The clue to grasping the meaning of Sukkot is its position in our calendar, following as it does so closely on the heels of Yom Kippur. The quick succession – only four days between them – of these watershed moments begs understanding.
I came across an answer to this mystery in the writings of one of our great sages from the Middle Ages, Rabbeinu Bechaya. Consider, he says, the four species we shake on Sukkot – the etrog, the fruit of a citron tree; the lulav, a date palm branch; hadassim, leaves from a myrtle tree; and aravot, leaves from a willow tree.
The common denominator, explains Rabbeinu Bechaya, is their connection to water. All four require a particularly large quantity of water to grow (the lulav grows in watered valleys; hadassim and aravot grow near rivers and lakes; and the etrog requires more water than other fruit trees). Additionally, all four, halachically, must be fresh for use during Sukkot. If they are dried out, you cannot use them.
Water represents life: when we bring these four species together, we celebrate and thank Hashem [God] for the fact that we are alive.
Now the connection to Rosh Hashanah and Yom Kippur becomes clear. On Rosh Hashanah and Yom Kippur, we pray for many things. We pray for a good year, for a sweet year, for all of God’s blessings. But, most fundamentally, we pray for life itself. The words of the mahzor are filled with so many rich examples. We ask Hashem: “The King, who desires life” to “remember us for life” and “write us in the book of life.”
Hayim, hayim, hayim. Over and over again – that is what we pray for. Because life is a privilege and we never take it for granted.
And so comes along Sukkot, immediately after Rosh Hashanah and Yom Kippur, when we have just confronted the fragility of our existence, and we thank Hashem for the very fact that we’re alive; that we have breath in our lungs and energy in our bodies. We bring together the four species, as fresh as can be, filled with as much moisture as possible, and we thank God for the life that He has given us.
We take them and we say the blessing of shehecheyanu: “Blessed are you Hashem, who has kept us alive, sustained us and brought us to this time.” Despite the continued challenging circumstances, this is nevertheless a time of pure celebration and joy – the kind of joy that elicits a shehecheyanu.
This year, after all we have seen, we feel the blessing of life even more intensely. On Sukkot, we also remind ourselves that life is not merely a physical experience. The source of the physical vitality of this world is Hashem, and the source of the life of our bodies is the divine soul He placed within us.
Consider how Hebrew, the holy language of the Torah, reflects this reality. The word hayim is plural because it refers to two dimensions of life, physical and spiritual. We live in physical bodies in a physical world – but the source of all life is spiritual.
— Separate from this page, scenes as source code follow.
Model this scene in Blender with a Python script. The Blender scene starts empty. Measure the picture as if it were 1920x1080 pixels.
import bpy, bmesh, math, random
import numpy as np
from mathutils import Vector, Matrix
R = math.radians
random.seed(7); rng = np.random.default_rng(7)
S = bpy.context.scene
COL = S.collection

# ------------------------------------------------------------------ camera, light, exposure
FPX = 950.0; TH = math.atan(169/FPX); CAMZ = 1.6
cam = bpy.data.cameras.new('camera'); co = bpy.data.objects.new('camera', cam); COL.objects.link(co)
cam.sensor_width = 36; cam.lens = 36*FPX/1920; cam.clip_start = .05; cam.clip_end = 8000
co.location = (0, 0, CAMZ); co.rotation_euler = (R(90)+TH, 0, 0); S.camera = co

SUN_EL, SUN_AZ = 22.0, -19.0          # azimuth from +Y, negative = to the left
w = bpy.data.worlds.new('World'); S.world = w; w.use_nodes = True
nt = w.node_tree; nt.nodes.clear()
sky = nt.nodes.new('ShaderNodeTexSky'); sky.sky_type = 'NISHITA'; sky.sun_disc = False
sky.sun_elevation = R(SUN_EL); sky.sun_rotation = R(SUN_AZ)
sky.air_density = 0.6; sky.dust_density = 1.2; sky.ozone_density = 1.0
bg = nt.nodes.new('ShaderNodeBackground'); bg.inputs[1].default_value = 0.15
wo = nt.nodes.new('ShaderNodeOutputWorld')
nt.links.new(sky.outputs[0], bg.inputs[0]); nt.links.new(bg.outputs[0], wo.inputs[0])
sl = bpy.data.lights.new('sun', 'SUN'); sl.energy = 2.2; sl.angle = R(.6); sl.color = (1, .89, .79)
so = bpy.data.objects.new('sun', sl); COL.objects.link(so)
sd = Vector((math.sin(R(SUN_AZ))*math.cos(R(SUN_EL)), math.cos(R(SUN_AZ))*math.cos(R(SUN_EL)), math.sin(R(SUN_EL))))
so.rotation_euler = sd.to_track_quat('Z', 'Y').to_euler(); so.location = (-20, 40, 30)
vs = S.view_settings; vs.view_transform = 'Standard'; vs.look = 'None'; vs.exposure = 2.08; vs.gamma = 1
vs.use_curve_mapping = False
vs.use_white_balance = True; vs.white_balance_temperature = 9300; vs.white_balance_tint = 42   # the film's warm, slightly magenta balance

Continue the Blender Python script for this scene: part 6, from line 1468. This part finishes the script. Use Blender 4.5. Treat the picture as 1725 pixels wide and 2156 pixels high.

And to live life to the fullest, we need to live with body and soul, embracing both dimensions of what it means to be alive.
Interestingly, the Hebrew word for water, mayim, just like life, hayim, has no singular. We refer only to waters, never water, and to lives and not life. This reflects the fact that like life itself, there are two dimensions of water – physical and spiritual. It is powerfully significant then that on Sukkot we pray for rain, without which life cannot exist on earth. But when we pray for water – which, during the times of the Beit Hamikdash was expressed on Sukkot through the beautiful and meaningful service of pouring water on the altar – we are also praying for the spiritual waters of inspiration and connection, according to the Sefat Emet.
In the same way that we cannot live physically without water, we cannot live spiritually without the waters of the Torah, which connects us to our spiritual life source, Hashem, and our spiritual essence, our soul.
This Sukkot, as we bring together the four species, let us celebrate life in the fullest sense of the word – in two dimensions.
The writer is chief rabbi of South Africa.